- [TASK OBJECTIVE]: Print, word for word, the opening line of the data below and every line after it through the line that contains "SC.camera = cam", but not the pictures.

━━━━━━━━

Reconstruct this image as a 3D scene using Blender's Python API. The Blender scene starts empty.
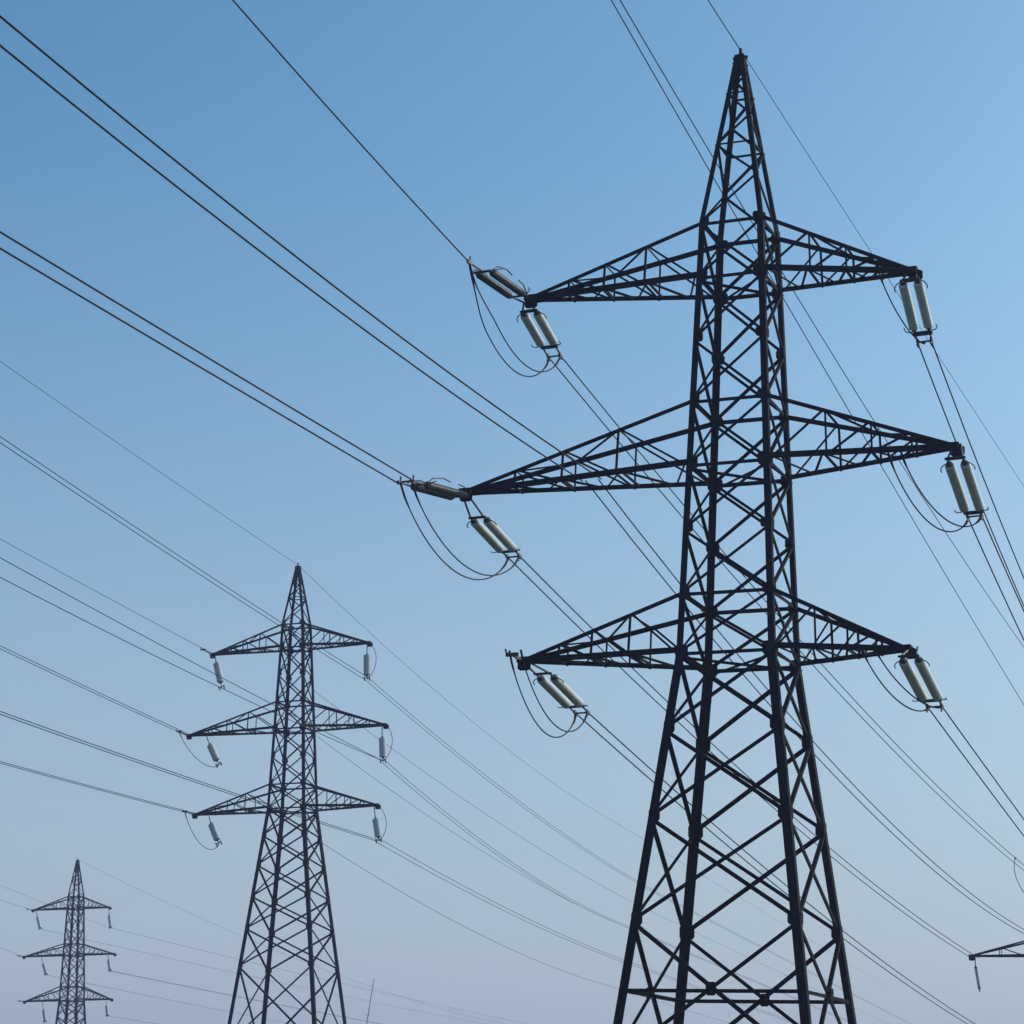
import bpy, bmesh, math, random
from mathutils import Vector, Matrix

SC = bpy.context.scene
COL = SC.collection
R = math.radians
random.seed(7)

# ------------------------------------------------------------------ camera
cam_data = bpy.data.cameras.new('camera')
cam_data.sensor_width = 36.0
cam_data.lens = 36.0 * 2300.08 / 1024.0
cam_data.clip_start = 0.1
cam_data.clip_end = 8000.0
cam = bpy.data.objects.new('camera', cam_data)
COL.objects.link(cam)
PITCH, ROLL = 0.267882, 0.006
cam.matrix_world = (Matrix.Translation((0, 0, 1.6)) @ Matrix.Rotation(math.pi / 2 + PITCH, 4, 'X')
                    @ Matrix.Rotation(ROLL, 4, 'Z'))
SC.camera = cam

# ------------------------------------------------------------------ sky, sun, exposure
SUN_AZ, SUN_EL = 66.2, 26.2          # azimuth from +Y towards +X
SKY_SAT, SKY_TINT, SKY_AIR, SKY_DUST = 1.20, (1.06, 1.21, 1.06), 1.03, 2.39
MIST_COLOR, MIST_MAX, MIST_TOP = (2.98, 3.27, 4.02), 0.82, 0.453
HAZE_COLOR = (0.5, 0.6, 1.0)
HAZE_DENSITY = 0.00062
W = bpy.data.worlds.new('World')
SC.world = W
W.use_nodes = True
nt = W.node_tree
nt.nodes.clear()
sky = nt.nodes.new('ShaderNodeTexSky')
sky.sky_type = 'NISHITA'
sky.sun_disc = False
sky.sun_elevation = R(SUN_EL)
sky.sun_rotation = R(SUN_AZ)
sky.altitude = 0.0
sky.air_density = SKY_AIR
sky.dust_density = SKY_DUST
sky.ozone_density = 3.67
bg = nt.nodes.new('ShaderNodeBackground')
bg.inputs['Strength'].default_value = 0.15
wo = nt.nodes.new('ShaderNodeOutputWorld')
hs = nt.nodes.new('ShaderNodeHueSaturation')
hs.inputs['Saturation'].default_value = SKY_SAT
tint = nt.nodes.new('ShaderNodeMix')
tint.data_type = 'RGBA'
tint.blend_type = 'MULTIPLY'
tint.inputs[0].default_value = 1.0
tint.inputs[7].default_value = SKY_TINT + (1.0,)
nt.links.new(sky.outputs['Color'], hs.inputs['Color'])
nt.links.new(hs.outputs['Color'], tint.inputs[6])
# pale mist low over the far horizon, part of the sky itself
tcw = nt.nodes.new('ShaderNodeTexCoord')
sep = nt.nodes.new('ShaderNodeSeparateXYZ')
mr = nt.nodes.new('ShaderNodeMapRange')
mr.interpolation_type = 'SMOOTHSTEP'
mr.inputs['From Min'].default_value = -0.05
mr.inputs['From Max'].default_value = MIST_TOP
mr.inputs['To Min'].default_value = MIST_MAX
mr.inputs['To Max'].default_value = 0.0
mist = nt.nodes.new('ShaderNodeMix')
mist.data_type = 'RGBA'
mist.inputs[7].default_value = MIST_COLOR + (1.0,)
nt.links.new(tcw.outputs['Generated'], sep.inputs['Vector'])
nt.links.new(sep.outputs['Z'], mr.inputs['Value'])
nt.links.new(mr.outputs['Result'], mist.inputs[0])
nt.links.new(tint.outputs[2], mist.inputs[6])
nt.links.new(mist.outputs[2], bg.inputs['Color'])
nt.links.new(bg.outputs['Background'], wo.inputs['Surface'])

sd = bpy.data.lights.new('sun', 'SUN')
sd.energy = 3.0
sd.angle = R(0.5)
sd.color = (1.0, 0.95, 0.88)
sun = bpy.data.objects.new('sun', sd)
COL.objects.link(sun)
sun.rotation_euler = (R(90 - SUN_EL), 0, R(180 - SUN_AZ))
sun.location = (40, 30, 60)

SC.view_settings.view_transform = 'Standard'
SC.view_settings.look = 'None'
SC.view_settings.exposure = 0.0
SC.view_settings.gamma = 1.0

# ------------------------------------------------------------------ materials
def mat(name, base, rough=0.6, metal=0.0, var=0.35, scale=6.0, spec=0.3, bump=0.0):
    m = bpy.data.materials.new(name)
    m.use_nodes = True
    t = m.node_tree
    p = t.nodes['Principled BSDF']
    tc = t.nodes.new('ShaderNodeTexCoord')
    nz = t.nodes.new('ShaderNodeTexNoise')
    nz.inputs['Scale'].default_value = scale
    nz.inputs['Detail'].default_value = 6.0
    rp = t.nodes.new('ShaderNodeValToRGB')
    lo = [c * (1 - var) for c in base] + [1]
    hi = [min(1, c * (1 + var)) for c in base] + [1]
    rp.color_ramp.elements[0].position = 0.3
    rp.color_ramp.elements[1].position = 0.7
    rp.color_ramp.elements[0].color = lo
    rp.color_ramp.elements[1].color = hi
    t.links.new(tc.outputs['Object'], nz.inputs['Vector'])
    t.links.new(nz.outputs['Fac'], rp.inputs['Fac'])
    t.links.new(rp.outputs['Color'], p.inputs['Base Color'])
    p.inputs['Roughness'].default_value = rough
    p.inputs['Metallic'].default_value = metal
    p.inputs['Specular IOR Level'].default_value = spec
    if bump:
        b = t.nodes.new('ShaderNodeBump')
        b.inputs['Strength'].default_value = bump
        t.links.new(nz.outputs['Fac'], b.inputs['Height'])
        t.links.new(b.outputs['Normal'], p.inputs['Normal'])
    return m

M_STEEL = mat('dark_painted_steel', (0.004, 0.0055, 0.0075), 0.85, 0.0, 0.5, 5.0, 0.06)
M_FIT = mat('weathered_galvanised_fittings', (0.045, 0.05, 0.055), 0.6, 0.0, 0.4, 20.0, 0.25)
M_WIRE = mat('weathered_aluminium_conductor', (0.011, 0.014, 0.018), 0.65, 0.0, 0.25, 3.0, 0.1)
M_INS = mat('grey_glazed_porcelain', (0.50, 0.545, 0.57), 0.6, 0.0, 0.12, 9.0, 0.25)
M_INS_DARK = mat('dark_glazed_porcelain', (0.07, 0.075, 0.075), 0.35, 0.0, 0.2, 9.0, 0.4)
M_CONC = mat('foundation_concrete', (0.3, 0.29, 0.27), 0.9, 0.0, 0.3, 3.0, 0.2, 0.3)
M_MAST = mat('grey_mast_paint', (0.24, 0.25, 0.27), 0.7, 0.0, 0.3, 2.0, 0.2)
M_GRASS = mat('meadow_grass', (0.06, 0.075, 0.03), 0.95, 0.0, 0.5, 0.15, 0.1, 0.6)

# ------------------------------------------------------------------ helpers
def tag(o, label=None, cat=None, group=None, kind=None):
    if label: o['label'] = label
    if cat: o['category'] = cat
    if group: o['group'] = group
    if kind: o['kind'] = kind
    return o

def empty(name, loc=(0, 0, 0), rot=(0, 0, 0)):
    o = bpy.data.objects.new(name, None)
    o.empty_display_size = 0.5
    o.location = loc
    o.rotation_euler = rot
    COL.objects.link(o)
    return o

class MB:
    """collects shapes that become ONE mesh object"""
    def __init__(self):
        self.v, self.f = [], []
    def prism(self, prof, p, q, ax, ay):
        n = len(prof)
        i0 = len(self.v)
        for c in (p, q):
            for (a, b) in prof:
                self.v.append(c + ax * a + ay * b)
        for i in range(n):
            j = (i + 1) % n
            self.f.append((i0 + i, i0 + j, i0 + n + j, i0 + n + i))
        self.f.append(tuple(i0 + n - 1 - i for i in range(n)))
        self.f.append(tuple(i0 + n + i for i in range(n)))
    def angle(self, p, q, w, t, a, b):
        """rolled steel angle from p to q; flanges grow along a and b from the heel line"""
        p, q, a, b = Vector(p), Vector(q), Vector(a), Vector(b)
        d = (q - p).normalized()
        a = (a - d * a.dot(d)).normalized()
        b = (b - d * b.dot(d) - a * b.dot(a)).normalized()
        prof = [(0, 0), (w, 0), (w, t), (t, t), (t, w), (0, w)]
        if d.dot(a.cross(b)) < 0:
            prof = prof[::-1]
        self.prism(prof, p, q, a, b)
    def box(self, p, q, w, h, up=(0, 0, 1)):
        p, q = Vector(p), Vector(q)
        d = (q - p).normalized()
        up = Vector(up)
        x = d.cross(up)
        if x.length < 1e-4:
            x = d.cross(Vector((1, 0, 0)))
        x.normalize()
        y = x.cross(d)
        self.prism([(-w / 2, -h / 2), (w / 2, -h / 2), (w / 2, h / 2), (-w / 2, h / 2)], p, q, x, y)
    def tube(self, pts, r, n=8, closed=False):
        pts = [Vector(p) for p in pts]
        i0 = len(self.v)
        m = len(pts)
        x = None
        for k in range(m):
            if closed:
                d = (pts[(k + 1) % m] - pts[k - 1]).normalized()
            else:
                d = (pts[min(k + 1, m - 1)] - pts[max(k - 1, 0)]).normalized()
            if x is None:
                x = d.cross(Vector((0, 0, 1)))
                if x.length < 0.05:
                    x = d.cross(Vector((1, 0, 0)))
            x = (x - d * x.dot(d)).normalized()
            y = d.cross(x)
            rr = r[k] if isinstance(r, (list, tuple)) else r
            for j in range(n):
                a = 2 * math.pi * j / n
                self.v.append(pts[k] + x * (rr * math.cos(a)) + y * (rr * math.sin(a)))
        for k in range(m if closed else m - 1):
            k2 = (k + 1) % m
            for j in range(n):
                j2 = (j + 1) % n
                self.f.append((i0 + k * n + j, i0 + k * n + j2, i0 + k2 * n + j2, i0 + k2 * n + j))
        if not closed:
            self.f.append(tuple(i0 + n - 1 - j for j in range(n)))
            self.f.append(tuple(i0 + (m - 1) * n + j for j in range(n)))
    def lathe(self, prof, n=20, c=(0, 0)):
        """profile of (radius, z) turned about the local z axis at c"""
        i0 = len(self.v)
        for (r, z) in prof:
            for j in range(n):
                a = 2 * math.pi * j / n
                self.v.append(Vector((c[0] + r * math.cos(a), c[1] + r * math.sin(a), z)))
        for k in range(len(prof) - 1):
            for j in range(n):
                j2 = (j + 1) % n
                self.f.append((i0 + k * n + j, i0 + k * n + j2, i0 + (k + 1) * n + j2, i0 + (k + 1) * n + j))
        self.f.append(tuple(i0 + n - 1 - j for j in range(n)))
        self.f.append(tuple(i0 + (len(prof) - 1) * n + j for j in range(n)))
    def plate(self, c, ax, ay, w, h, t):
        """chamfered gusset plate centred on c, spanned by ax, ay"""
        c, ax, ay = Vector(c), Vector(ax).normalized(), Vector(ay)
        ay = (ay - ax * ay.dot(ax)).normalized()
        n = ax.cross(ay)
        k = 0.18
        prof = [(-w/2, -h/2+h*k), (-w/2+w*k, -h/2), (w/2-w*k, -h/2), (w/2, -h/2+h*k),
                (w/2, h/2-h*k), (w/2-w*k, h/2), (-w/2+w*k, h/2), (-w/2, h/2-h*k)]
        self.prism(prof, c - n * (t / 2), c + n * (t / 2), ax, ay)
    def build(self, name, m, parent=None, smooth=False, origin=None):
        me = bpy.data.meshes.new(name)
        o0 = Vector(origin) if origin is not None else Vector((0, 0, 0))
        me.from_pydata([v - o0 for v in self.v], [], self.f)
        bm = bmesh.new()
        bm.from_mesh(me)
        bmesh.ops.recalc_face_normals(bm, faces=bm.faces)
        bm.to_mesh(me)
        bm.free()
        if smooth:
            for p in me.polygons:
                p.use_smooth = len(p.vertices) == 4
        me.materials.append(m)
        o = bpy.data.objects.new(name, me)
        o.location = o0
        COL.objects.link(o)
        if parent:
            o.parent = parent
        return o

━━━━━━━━

- [WRITTEN RESPONSE]:
Reconstruct this image as a 3D scene using Blender's Python API. The Blender scene starts empty.
import bpy, bmesh, math, random
from mathutils import Vector, Matrix

SC = bpy.context.scene
COL = SC.collection
R = math.radians
random.seed(7)

# ------------------------------------------------------------------ camera
cam_data = bpy.data.cameras.new('camera')
cam_data.sensor_width = 36.0
cam_data.lens = 36.0 * 2300.08 / 1024.0
cam_data.clip_start = 0.1
cam_data.clip_end = 8000.0
cam = bpy.data.objects.new('camera', cam_data)
COL.objects.link(cam)
PITCH, ROLL = 0.267882, 0.006
cam.matrix_world = (Matrix.Translation((0, 0, 1.6)) @ Matrix.Rotation(math.pi / 2 + PITCH, 4, 'X')
                    @ Matrix.Rotation(ROLL, 4, 'Z'))
SC.camera = cam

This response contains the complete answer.